Anche le élite sono costrette a prendere atto che la normalizzazione dei popoli in nome della sopravvivenza, il loro sradicamento dal territorio, dalla tradizione, dai costumi, dalla religione, dalla loro memoria ancestrale, non è percorribile perché se c’è sempre una parte di persone disponibile, in nome del profitto, a cancellare ogni altro valore ciò
non costituisce una scelta universale, tanto meno nelle società di cultura e tradizioni islamico-arabe.
Ancora una volta gli Stati Uniti cadono vittima della loro visione del mondo che pone al primo posto una perversione del protestantesimo trasformata in teologia della prosperità che li induce a ritenere che l’interesse economico e il profitto siano l’unica sola vera pulsione che dirige e orienta le scelte degli esseri umani.
Questa visione perversa del sentire collettivo e sociale, della dimensione della psicologia di massa generalizzata ed estesa a tutto il genere umano, li porta a ritenere di poter far prevalere su ogni scelta espulsione umana l’interesse economico e del profitto. Vi sono popoli “meno giovani”, rispetto a quello che abita attualmente il territorio degli Stati Uniti, che sono dotati di tradizioni e memoria storica, caratterizzati da un attaccamento radicale alla terra, all’ambiente nel quale si è sviluppata la loro storia, sono state coltivate lingue e tradizioni, religioni e appartenenza, combattute guerre,
versato sangue, edificati i cimiteri e sepolcri, identificati luoghi della memoria che costituiscono parte essenziale e irrinunciabile della loro identità e che perciò non sono disponibili a rinunciarvi a nessun prezzo, neanche nella prospettiva di realizzare una “riviera”, moderno resort per ricchi su una delle sponde più belle del Mediterraneo.

[1] Sulla posizione dei comunisti anarchici sul conflitto arabo israiliano si veda: I comunisti anarchici, la questione ebraica e quella palestinese, Newsletter Crescita Politica, n. 178, nov. 2023;
[2] L’accordo per la realizzazione di un corridoio India-Medio Oriente-Europa (IMEC) è stato sottoscritto dai leader di Stati Uniti, India, Arabia Saudita, Emirati, Francia, Germania, Unione europea.
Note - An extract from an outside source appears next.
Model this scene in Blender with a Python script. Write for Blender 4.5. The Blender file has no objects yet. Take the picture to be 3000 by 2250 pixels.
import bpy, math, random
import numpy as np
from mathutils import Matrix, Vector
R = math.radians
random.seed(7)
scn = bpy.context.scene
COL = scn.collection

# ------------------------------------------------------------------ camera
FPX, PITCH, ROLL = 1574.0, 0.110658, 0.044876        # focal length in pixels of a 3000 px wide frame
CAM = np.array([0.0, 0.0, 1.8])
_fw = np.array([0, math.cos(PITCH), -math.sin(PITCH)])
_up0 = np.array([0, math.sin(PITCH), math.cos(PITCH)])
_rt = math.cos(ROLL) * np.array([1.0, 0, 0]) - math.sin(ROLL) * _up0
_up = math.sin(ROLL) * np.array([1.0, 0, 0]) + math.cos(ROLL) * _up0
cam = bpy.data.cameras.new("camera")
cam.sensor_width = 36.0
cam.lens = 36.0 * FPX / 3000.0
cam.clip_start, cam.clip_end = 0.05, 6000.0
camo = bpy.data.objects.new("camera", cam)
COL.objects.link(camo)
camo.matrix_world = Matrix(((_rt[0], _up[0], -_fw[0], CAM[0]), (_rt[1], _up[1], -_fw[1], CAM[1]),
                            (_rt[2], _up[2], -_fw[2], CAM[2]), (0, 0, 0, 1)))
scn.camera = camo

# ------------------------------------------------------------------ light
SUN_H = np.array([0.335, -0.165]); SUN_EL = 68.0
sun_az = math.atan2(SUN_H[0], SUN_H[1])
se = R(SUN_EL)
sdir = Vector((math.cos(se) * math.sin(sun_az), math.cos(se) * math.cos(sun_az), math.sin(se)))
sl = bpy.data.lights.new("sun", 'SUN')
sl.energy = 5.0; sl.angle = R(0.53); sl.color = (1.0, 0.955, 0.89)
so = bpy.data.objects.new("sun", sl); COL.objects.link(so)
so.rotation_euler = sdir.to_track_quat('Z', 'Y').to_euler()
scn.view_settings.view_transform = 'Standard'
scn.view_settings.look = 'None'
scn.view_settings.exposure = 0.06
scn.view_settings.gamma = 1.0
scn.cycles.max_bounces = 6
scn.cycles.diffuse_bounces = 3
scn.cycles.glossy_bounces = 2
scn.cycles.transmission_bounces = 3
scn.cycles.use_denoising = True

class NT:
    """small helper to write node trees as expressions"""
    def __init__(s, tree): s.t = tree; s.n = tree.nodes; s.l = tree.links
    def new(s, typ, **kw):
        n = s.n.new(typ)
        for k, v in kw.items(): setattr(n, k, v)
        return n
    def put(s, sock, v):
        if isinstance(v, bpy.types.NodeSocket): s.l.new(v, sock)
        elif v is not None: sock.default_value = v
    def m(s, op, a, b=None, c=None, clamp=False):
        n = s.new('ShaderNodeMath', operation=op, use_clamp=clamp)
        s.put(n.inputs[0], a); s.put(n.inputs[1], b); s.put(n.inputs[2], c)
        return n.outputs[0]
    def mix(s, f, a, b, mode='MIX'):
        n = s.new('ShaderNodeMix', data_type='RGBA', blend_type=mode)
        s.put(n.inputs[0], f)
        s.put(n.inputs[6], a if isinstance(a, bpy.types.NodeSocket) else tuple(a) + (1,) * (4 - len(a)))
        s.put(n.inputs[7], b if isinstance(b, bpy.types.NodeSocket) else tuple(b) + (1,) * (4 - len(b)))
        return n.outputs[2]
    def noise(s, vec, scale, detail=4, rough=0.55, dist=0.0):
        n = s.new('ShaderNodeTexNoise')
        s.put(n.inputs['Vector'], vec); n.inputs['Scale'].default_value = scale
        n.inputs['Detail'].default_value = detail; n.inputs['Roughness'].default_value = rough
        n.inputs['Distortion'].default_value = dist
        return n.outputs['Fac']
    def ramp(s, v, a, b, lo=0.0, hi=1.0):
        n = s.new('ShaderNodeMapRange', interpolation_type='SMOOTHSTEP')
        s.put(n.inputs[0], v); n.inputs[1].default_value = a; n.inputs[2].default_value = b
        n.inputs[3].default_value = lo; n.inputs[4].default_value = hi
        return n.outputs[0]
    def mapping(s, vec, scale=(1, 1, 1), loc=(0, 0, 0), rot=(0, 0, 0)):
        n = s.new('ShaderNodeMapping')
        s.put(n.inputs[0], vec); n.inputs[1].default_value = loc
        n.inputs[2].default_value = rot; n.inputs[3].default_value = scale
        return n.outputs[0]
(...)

Si tratta di due collegamenti: uno ferroviario tra l’Europa e il Golfo (Emirati, Arabia Saudita, Israele, Giordania), l’altro portuale tra India e Golfo che prevede anche di deporre cavi per la trasmissione dei dati e dell’elettricità e tubature per l’idrogeno verde. Il progetto è stato adottato dalla Partnership for Global Infrastructure and Investment (PGII), un’alleanza creata dal G7 nel 2022, e dal Global Gateway dell’Ue, che ha destinato fino a 300 miliardi di euro per investimenti sulle infrastrutture all’estero tra il 2021 e il 2027.